Max Kuhn Explains the Applications of Equivocals to Apply Levels of Certainty to Predictions
After autographing his book, Applied Predictive Modeling, for a lucky attendee, Max Kuhn explains how Equivocals can be applied to individual predictions in order to avoid reporting predictions when there is significant uncertainty.
NYR and DCR Speaker Emily Robinson Getting an NYR Hoodie for her Awesome Tweeting
Emily Robinson tweeted the most at the 2018 NYR conference, winning her a WASD mechanical keyboard and at DCR she came in second so we gave her a limited edition NYR hoodie.
Max Richman Shows How SQL and R can Co-Exist
Max Richman, wearing the same shirt he wore when he spoke at the first NYR, shows parallels between dplyr and SQL.

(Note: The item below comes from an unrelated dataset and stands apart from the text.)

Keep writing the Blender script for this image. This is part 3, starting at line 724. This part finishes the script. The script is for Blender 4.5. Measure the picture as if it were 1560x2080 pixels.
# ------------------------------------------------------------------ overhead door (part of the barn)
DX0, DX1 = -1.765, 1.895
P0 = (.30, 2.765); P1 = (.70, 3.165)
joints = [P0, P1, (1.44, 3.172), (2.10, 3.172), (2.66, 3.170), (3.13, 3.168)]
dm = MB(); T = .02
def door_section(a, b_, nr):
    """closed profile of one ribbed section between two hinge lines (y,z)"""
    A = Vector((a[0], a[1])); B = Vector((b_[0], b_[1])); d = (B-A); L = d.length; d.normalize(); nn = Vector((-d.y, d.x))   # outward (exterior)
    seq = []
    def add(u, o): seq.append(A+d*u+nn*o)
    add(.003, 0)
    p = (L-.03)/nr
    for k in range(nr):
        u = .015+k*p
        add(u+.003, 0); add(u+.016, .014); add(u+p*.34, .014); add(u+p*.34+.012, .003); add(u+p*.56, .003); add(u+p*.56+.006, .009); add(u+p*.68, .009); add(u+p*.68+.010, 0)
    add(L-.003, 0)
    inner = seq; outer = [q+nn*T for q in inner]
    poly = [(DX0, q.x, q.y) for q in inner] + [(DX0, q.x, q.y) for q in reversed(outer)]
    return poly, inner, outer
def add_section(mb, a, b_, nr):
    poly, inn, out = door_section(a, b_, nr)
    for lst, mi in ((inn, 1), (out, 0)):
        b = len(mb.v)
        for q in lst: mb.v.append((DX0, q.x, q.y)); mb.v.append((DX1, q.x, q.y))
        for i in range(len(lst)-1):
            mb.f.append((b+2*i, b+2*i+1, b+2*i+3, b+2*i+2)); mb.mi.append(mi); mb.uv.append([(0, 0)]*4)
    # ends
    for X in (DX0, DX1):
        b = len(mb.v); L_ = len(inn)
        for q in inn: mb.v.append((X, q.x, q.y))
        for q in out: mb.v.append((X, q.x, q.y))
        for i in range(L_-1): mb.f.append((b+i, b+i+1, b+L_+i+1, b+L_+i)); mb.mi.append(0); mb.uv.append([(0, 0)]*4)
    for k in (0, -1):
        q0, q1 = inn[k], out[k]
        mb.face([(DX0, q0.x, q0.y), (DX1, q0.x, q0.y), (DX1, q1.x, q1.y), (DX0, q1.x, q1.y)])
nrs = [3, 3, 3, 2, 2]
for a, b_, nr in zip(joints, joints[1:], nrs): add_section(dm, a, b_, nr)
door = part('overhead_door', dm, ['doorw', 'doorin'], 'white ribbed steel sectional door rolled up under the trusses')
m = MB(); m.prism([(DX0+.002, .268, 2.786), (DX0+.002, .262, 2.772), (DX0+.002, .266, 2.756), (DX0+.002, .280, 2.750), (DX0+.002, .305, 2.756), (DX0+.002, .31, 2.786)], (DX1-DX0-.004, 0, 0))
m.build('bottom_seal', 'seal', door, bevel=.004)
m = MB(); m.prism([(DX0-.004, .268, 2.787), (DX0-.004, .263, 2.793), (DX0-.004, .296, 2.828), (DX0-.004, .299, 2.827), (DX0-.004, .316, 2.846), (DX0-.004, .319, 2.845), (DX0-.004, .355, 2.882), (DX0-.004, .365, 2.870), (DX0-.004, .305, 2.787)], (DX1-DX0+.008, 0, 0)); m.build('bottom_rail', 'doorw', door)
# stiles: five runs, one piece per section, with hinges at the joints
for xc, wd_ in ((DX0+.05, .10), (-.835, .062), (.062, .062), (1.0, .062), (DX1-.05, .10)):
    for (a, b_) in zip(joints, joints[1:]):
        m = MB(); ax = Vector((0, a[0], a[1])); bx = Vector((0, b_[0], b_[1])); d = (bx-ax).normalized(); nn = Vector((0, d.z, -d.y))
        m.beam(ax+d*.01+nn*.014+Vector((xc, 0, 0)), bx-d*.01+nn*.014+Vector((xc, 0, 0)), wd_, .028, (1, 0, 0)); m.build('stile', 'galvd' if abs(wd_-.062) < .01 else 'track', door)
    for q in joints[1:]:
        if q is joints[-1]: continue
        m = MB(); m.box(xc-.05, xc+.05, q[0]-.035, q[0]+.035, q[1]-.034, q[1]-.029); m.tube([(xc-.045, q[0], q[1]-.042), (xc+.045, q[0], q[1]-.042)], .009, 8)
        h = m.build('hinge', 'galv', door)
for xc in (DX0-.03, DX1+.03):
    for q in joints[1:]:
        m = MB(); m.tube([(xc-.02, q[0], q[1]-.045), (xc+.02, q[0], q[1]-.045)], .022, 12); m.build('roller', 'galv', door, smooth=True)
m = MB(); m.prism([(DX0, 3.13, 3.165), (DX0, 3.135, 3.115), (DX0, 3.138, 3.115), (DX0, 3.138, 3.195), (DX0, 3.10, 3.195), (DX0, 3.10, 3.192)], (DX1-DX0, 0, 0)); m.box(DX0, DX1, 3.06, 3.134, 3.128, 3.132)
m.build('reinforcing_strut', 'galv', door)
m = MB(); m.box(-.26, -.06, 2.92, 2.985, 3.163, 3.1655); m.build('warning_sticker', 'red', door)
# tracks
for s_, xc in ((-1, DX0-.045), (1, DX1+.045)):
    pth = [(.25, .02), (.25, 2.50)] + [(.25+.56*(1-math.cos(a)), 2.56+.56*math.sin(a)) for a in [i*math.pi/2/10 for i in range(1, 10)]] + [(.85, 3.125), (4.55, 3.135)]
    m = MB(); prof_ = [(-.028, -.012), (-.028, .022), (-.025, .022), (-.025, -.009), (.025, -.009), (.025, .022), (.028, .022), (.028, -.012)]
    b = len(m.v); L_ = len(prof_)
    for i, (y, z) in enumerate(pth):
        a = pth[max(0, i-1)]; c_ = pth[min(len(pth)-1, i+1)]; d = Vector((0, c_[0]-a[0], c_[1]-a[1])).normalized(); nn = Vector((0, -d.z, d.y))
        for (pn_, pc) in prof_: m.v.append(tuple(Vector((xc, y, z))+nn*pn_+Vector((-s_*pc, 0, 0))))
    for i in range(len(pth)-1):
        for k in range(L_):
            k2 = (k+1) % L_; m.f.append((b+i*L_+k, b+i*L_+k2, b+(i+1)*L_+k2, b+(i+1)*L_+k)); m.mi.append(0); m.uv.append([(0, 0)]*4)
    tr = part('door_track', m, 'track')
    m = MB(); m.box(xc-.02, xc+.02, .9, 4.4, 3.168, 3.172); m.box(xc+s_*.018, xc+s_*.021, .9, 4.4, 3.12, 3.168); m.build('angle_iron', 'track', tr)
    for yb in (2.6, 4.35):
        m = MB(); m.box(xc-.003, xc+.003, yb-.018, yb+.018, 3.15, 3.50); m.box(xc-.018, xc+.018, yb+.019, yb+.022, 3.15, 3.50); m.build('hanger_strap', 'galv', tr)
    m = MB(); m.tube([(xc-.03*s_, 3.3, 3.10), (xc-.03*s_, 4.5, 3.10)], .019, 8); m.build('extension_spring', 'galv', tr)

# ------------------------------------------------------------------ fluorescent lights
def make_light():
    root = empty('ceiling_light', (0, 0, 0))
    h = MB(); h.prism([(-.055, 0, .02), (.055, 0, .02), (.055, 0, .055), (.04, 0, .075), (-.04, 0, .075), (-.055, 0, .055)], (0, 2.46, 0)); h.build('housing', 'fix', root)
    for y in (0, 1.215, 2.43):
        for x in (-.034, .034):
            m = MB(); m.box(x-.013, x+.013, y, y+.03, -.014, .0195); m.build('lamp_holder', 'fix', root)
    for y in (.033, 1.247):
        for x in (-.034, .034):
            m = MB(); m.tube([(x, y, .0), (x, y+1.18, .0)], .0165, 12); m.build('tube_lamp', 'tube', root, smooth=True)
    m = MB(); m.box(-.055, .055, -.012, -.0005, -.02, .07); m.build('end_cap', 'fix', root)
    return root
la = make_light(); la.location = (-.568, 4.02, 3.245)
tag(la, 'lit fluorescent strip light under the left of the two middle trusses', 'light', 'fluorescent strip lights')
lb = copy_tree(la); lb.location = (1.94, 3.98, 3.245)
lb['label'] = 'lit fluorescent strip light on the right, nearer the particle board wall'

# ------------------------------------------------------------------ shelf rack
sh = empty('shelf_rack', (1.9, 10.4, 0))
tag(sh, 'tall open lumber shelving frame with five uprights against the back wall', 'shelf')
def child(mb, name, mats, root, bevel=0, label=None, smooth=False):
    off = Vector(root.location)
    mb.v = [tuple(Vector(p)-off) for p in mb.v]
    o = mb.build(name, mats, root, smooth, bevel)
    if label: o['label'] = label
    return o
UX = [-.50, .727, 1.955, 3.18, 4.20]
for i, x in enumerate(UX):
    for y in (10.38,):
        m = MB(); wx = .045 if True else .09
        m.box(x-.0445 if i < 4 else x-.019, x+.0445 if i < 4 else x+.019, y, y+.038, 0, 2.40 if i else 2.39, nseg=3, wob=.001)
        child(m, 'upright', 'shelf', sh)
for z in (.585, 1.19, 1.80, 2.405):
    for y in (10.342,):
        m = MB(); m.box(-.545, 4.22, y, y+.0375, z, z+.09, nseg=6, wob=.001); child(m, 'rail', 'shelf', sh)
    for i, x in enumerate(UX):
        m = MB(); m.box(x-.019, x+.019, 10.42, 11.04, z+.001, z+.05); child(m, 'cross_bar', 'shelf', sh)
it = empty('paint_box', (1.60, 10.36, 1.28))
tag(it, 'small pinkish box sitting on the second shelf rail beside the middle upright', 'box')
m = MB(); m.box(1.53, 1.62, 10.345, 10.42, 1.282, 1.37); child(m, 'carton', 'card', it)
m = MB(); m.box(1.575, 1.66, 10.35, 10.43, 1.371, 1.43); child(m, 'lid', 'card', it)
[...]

Michael Garris Tells the Story of the MNIST Dataset
Michael Garris was a member of the team that built the original MNIST dataset, which set the standard for handwriting image classification in the early 1990s. This talk may have been the first time the origin story was ever told.
R Stats Luminary Roger Peng Explains Relationship Between Air Pollution and Public Health
Roger Peng shows us how air pollution levels has fallen over the past 50 years resulting in dramatic improvements in air quality and health (with help from R).
Kelly O’Briant Combining R with Serverless Computing
Kelly O’Briant demonstrates how to easily deploy R projects on Google Compute Engine and promoted the new #radmins hashtag.
Hot Dog vs Not Hot Dog by David Smith (Inspired by Jian-Yang from HBO’s Silicon Valley)
On the first day I challenged the audience to analyze the tweets from the conference and Malorie Hughes, a data scientist with NPR, designed a Twitter analytics dashboard to track the attendee with the most tweets with the hashtag #rstatsdc. Seth Wenchel won a WASD keyboard for the best tweeting. And we presented Malorie wit a DCR speaker mug.
Strong Showing from the #RLadies!
The #rladies group is growing year after year and it is great seeing them in force at NYR and DCR!